--- START Available data ---
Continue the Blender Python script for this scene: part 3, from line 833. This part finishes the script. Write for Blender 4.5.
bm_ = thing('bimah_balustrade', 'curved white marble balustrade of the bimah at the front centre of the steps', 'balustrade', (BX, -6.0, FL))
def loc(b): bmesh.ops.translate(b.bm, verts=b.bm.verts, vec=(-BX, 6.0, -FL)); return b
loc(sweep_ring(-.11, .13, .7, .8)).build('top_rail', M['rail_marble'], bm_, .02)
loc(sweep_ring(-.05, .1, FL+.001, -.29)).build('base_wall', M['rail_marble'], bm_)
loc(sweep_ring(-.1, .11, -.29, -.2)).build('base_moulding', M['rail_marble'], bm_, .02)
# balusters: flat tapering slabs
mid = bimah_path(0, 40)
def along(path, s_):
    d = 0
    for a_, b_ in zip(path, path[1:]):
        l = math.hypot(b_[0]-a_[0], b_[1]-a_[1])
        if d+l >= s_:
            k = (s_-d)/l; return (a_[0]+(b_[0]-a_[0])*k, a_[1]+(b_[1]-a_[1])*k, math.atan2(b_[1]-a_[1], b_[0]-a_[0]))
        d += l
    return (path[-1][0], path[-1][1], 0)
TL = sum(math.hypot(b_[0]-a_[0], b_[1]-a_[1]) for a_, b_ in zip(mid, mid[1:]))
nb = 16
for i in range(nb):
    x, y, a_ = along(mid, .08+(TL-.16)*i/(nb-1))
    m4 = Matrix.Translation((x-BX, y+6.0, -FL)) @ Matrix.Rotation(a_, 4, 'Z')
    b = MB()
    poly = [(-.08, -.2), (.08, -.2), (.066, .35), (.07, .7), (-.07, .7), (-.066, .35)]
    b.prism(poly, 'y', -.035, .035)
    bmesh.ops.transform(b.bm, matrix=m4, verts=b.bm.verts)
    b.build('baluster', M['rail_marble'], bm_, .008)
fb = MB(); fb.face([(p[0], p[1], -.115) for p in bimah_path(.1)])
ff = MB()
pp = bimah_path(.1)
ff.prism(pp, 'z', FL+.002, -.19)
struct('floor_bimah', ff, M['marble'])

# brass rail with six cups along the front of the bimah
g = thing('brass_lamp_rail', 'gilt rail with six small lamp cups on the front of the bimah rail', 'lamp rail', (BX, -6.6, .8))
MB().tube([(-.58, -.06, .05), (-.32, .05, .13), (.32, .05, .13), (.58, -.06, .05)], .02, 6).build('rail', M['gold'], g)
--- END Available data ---
[Problem details]
Retype the material in full, character for character.

[Written reply]
Continue the Blender Python script for this scene: part 3, from line 833. This part finishes the script. Write for Blender 4.5.
bm_ = thing('bimah_balustrade', 'curved white marble balustrade of the bimah at the front centre of the steps', 'balustrade', (BX, -6.0, FL))
def loc(b): bmesh.ops.translate(b.bm, verts=b.bm.verts, vec=(-BX, 6.0, -FL)); return b
loc(sweep_ring(-.11, .13, .7, .8)).build('top_rail', M['rail_marble'], bm_, .02)
loc(sweep_ring(-.05, .1, FL+.001, -.29)).build('base_wall', M['rail_marble'], bm_)
loc(sweep_ring(-.1, .11, -.29, -.2)).build('base_moulding', M['rail_marble'], bm_, .02)
# balusters: flat tapering slabs
mid = bimah_path(0, 40)
def along(path, s_):
    d = 0
    for a_, b_ in zip(path, path[1:]):
        l = math.hypot(b_[0]-a_[0], b_[1]-a_[1])
        if d+l >= s_:
            k = (s_-d)/l; return (a_[0]+(b_[0]-a_[0])*k, a_[1]+(b_[1]-a_[1])*k, math.atan2(b_[1]-a_[1], b_[0]-a_[0]))
        d += l
    return (path[-1][0], path[-1][1], 0)
TL = sum(math.hypot(b_[0]-a_[0], b_[1]-a_[1]) for a_, b_ in zip(mid, mid[1:]))
nb = 16
for i in range(nb):
    x, y, a_ = along(mid, .08+(TL-.16)*i/(nb-1))
    m4 = Matrix.Translation((x-BX, y+6.0, -FL)) @ Matrix.Rotation(a_, 4, 'Z')
    b = MB()
    poly = [(-.08, -.2), (.08, -.2), (.066, .35), (.07, .7), (-.07, .7), (-.066, .35)]
    b.prism(poly, 'y', -.035, .035)
    bmesh.ops.transform(b.bm, matrix=m4, verts=b.bm.verts)
    b.build('baluster', M['rail_marble'], bm_, .008)
fb = MB(); fb.face([(p[0], p[1], -.115) for p in bimah_path(.1)])
ff = MB()
pp = bimah_path(.1)
ff.prism(pp, 'z', FL+.002, -.19)
struct('floor_bimah', ff, M['marble'])

# brass rail with six cups along the front of the bimah
g = thing('brass_lamp_rail', 'gilt rail with six small lamp cups on the front of the bimah rail', 'lamp rail', (BX, -6.6, .8))
MB().tube([(-.58, -.06, .05), (-.32, .05, .13), (.32, .05, .13), (.58, -.06, .05)], .02, 6).build('rail', M['gold'], g)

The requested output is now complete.